For a few days after the terrorist attack on September 11, 2001, life in Greenwich Village was far from normal. I remember having to walk north of 14th Street just to get a newspaper and basic supplies from a convenience store. There was no traffic allowed below 14th Street, so there were no deliveries to the stores and other businesses, and no subway or bus service either, for a while.

northtower
source: bohemianroseofnewyork.blogspot.com

The morning of the attack, I was going down to the Hudson River waterfront for a run. Someone walking in the opposite direction was agitated about something and I asked her what was wrong. She replied that a plane had just crashed into the World Trade Center, and she kept going. When I got to the next block I could see what she meant. There was the North Tower, with a smoking black hole in it, but the rest of the building was unharmed it seemed, and gleamed in the morning sun and clear blue sky. I thought to myself that this was a terrible accident and probably some people were killed, but they would fix it, and soon the building would be back to normal, and someday I could tell the story of how I saw the World Trade Center the day a plane crashed into it.

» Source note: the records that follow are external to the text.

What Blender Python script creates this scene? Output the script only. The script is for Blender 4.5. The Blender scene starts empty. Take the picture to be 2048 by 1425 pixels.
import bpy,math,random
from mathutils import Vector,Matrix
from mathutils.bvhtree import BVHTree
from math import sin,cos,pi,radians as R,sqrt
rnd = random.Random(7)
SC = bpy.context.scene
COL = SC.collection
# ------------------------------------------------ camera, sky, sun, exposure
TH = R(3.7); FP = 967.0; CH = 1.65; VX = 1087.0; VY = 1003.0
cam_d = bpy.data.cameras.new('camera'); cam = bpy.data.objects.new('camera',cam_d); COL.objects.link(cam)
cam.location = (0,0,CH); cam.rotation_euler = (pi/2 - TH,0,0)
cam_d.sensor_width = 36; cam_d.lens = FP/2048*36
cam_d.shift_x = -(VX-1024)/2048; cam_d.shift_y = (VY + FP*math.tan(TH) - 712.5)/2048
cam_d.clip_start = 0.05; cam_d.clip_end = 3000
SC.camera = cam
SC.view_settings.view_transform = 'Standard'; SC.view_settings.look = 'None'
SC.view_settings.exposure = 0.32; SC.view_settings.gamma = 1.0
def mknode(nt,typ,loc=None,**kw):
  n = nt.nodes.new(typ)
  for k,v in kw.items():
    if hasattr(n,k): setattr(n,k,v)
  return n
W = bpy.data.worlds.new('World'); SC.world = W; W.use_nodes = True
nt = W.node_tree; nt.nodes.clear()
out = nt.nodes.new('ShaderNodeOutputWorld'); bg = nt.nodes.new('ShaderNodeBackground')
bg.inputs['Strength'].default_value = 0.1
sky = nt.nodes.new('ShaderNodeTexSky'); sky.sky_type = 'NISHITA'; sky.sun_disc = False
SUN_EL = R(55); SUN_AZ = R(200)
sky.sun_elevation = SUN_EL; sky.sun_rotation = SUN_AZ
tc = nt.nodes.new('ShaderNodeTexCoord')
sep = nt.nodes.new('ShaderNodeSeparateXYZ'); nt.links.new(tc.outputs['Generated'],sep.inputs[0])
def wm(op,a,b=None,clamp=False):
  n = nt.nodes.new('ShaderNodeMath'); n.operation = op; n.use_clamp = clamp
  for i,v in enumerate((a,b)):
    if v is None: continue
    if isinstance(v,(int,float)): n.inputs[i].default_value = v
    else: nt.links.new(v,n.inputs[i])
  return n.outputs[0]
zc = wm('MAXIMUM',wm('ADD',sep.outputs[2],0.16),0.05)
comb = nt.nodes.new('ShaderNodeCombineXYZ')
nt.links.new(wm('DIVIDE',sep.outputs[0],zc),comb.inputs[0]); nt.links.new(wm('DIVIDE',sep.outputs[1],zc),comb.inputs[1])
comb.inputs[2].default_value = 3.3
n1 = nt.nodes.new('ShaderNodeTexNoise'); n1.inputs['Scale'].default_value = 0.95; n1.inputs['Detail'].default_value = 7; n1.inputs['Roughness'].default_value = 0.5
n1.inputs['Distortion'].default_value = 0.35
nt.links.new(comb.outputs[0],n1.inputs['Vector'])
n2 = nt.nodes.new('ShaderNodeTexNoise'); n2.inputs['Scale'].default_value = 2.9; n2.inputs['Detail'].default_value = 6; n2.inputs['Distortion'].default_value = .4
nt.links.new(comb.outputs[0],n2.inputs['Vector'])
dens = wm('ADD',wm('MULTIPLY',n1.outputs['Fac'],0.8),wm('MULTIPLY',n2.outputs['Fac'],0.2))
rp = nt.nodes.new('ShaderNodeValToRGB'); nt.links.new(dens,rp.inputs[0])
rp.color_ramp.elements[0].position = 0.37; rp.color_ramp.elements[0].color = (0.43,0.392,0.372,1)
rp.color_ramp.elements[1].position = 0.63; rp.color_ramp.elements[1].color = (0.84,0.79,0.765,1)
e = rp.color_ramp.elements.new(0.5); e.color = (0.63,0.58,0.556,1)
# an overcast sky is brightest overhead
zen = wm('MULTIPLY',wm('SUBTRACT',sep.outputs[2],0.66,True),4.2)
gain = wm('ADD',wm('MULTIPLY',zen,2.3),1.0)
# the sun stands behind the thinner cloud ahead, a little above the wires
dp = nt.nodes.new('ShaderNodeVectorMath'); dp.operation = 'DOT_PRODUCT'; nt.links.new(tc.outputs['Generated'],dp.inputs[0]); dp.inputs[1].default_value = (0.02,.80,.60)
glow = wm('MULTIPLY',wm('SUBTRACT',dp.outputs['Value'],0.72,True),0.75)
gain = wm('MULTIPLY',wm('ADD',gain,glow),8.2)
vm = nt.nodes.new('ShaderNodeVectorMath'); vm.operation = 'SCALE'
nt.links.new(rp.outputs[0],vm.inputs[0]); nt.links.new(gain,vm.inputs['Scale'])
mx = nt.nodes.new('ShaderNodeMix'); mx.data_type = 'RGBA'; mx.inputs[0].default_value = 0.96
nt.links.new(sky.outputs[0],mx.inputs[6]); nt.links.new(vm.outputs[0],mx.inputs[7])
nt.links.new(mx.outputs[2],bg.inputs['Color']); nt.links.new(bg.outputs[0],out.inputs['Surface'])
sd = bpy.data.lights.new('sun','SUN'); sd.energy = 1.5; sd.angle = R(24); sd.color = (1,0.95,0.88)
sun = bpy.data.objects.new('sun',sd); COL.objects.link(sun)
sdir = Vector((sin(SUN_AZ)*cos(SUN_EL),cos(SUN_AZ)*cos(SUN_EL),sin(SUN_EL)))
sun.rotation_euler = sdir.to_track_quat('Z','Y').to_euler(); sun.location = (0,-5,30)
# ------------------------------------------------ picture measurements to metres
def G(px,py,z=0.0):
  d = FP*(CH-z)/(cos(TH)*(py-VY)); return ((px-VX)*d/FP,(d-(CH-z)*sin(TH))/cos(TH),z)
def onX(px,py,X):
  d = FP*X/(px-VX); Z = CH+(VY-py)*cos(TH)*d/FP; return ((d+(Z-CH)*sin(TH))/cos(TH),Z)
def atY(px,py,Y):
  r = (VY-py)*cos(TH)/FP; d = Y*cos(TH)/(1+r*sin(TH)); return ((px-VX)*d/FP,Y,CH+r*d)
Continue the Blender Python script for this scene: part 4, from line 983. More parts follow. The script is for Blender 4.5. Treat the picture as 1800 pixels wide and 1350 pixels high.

In a few minutes I was at the West Side Highway. Some other people were gathered on the corner, and they were very animated in their conversation. One of them – a neighbor I recognized, but whose name I didn’t know – said that he saw the whole thing, that it wasn’t a small private plane, it was a large commercial plane, and it was no accident.  He said the plane was aiming for the building. People were all talking at once, “Maybe the pilot had a heart attack”, “It must have been hijacked”, and then we saw the second plane come from the other direction and hit the South Tower in a tremendous orange fireball. Little did we know that much of the rest of the world was watching this live on television.

HRP
Hudson River Park more recently
source: www.dnainfo.com

Like everyone else, I was numb and didn’t know what to do. So I crossed the West Side Highway and started my run. Usually I would run from Pier 40 downtown to the Museum of Jewish Heritage and back. What’s now the beautiful Hudson River Park was yet to come, so there was a lot of chain link fence and roughly-paved walkways along the river in the area near Pier 40. But as I started off in a downtown direction, where normally there were very few other people, there were now some people heading in an uptown direction. First there were a few, then dozens, then hundreds, all fleeing the devastation they had just narrowly escaped. Many were desperately trying to get cell phone reception, but to no avail. There was a lone pay phone near Pier 25 with a long line of people stretching from it.

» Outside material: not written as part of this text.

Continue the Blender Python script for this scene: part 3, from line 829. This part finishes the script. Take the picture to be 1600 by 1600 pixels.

I realized that there was no point in continuing to run any further downtown, so I reversed direction and headed home. I thought that phone service and possibly even electricity might be interrupted soon, so I went home to call my family upstate to let them know that I was fine. Then I went up to the roof of the building I lived in and watched as the towers crumbled.

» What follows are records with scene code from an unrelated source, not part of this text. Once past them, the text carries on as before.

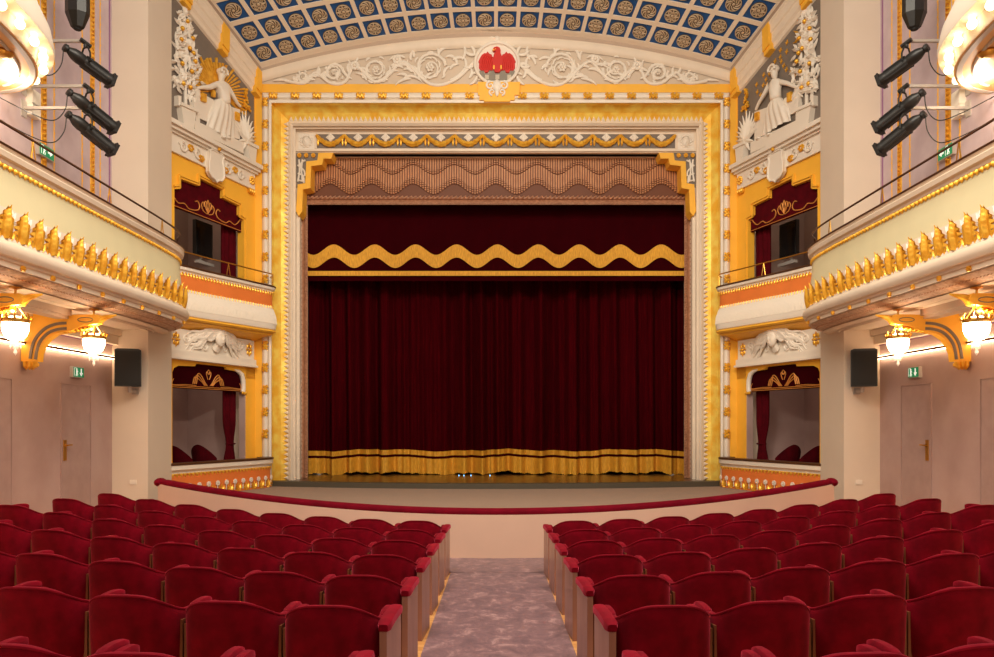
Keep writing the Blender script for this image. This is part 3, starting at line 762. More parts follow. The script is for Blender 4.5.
for j in range(5):
    dm = (ddr[j]+ddr[j+1])/2
    for i in range(NCOL):
        c = -1+(2*i+1)/NCOL; p = CS(c, dm, .02)
        py = VY-(p[2]-EYE)*F/p[1]; px = VX+p[0]*F/p[1]
        if py < -22 or px < 165 or px > 830: continue
        k = (i+j) % 2; o = ros[k] if cnt[k] == 0 else ros[k].copy()
        if cnt[k]: COL.objects.link(o)
        cnt[k] += 1
        e1 = (CS(c+.01, dm)-CS(c-.01, dm)).normalized(); e2 = (CS(c, dm-.05)-CS(c, dm+.05)).normalized(); nn = e1.cross(e2).normalized()
        if nn[2] > 0: nn = -nn; 
        e2 = nn.cross(e1); M = Matrix((e1, e2, nn)).transposed().to_4x4(); sc = 1+.03*j
        o.parent = ce; o.matrix_basis = Matrix.Translation(p-ORG[ce.name]) @ M @ Matrix.Scale(sc, 4)
# ------------------------------------------------------------------ sides
def skin_figure(name, verts, edges, rad, m, parent, side, root=0, lvl=2):
    me = bpy.data.meshes.new(name); org = ORG[parent.name]
    me.from_pydata([Vector(v)-org for v in verts], edges, []); me.materials.append(m)
    o = bpy.data.objects.new(name, me); link(o, parent, org)
    sk = o.modifiers.new('s', 'SKIN'); sk.use_smooth_shade = True
    for i, d in enumerate(me.skin_vertices[0].data):
        d.radius = (rad[i], rad[i]); d.use_root = (i == root)
    ss = o.modifiers.new('b', 'SUBSURF'); ss.levels = lvl; ss.render_levels = lvl
    return o
PILX = 5.68; PD0 = 12.05; PD1 = 12.92; WX = 6.27
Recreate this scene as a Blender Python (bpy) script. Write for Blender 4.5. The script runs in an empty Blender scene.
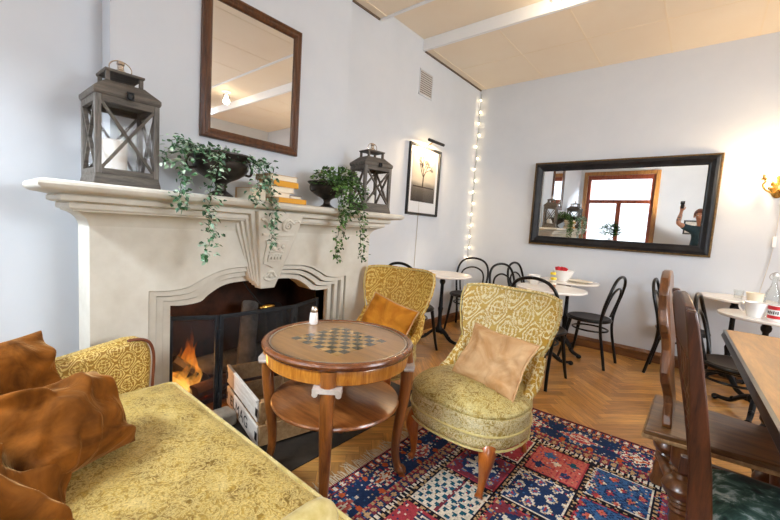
import bpy, bmesh, math, random
from math import sin, cos, pi, radians as R
from mathutils import Vector as V, Matrix as M, noise, Quaternion
random.seed(7)
SC = bpy.context.scene
COL = SC.collection

# ---------------------------------------------------------------- colours / materials
def lin(h):
    h = h.lstrip('#')
    o = []
    for i in (0, 2, 4):
        c = int(h[i:i+2], 16)/255
        o.append(c/12.92 if c <= .04045 else ((c+.055)/1.055)**2.4)
    return (o[0], o[1], o[2], 1)

def newmat(name):
    m = bpy.data.materials.new(name); m.use_nodes = True
    nt = m.node_tree; b = nt.nodes['Principled BSDF']
    return m, nt, b
def N(nt, typ, **kw):
    n = nt.nodes.new(typ)
    for k, v in kw.items():
        if k in n.inputs: n.inputs[k].default_value = v
        else: setattr(n, k, v)
    return n
def L(nt, a, b): nt.links.new(a, b)
def ramp(nt, stops, fac):
    n = nt.nodes.new('ShaderNodeValToRGB'); cr = n.color_ramp
    while len(cr.elements) < len(stops): cr.elements.new(.5)
    for e, (p, c) in zip(cr.elements, stops): e.position = p; e.color = c if not isinstance(c, str) else lin(c)
    L(nt, fac, n.inputs[0]); return n
def math_(nt, op, a, b=None, c=None):
    n = nt.nodes.new('ShaderNodeMath'); n.operation = op
    for i, x in enumerate((a, b, c)):
        if x is None: continue
        if isinstance(x, (int, float)): n.inputs[i].default_value = x
        else: L(nt, x, n.inputs[i])
    return n.outputs[0]
def mix(nt, fac, a, b, blend='MIX'):
    n = nt.nodes.new('ShaderNodeMix'); n.data_type = 'RGBA'; n.blend_type = blend
    for s, x in ((0, fac), (6, a), (7, b)):
        if isinstance(x, (int, float)): n.inputs[s].default_value = x
        elif isinstance(x, (tuple, list)): n.inputs[s].default_value = x
        elif isinstance(x, str): n.inputs[s].default_value = lin(x)
        else: L(nt, x, n.inputs[s])
    return n.outputs[2]
def coords(nt, kind='Object', scale=(1, 1, 1), rot=(0, 0, 0)):
    t = nt.nodes.new('ShaderNodeTexCoord'); mp = nt.nodes.new('ShaderNodeMapping')
    mp.inputs['Scale'].default_value = scale; mp.inputs['Rotation'].default_value = rot
    L(nt, t.outputs[kind], mp.inputs[0]); return mp.outputs[0]
def bump(nt, b, h, strength=.3, dist=.01):
    n = nt.nodes.new('ShaderNodeBump'); n.inputs['Strength'].default_value = strength; n.inputs['Distance'].default_value = dist
    L(nt, h, n.inputs['Height']); L(nt, n.outputs[0], b.inputs['Normal'])

def mat(name, c1, c2=None, rough=.5, metal=0, scale=8, stretch=(1, 1, 1), bmp=0, coat=0, sheen=0, detail=5, spec=None, lo=.3, hi=.7, emit=None, estr=0):
    m, nt, b = newmat(name)
    b.inputs['Roughness'].default_value = rough; b.inputs['Metallic'].default_value = metal
    b.inputs['Coat Weight'].default_value = coat; b.inputs['Coat Roughness'].default_value = .12
    b.inputs['Sheen Weight'].default_value = sheen
    if sheen: b.inputs['Sheen Roughness'].default_value = .4
    if spec is not None: b.inputs['Specular IOR Level'].default_value = spec
    if emit: b.inputs['Emission Color'].default_value = lin(emit); b.inputs['Emission Strength'].default_value = estr
    if c2 or bmp:
        n = N(nt, 'ShaderNodeTexNoise', Scale=scale, Detail=detail, Roughness=.6)
        L(nt, coords(nt, 'Object', stretch), n.inputs['Vector'])
        if c2: L(nt, ramp(nt, [(lo, c1), (hi, c2)], n.outputs[0]).outputs[0], b.inputs['Base Color'])
        else: b.inputs['Base Color'].default_value = lin(c1)
        if bmp: bump(nt, b, n.outputs[0], bmp, .01)
    else: b.inputs['Base Color'].default_value = lin(c1)
    return m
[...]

A very close friend of mine who lives in Brooklyn worked in the neighborhood on Bleecker Street. I went there to make sure she was OK but her store was closed. Some employees were still inside, though, and one told me that she had gone to pick up her son from his day care. I left a message for her that I would come back to the store for her and that, since subway service was suspended, they should plan to stay with me that night.

posters
source: www.america911.com
Ray's
source: www.takegreatpictures.com

As I walked around the neighborhood thinking about what had happened and watching the smoldering plume where the towers had stood, I thought it was like being in a war zone. All vehicular traffic had stopped, and fighter jets, but no other aircraft, were flying overhead. Sirens sounded all around. People frantically searching for loved ones started putting up posters. The West Side Highway was lined with trucks and news crews from television stations, and not just the local ones.  My friend and her son did stay with me that night, but my friend was troubled because some of the other children at her son’s day care center had parents who worked in the World Trade Center, and they had not yet come to pick up their children when she was there.

wshwy
source: www.barthworks.com

The next day the street silence was broken by some construction vehicles on Carmine Street that turned right onto Sixth Avenue. At first there were a few bulldozers, backhoes, dump trucks and others, but soon it became an endless parade, hundreds of them. I heard later that they were coming in from New Jersey through the Holland Tunnel, and then funneled over to Sixth Avenue and down to what was now called Ground Zero.

Neighbors lined the streets and burst into applause for the workers. People were waving American flags. I can only speak for myself but I think others joined me in feeling that, although we will never forget the tragedy, we could already feel the healing begin.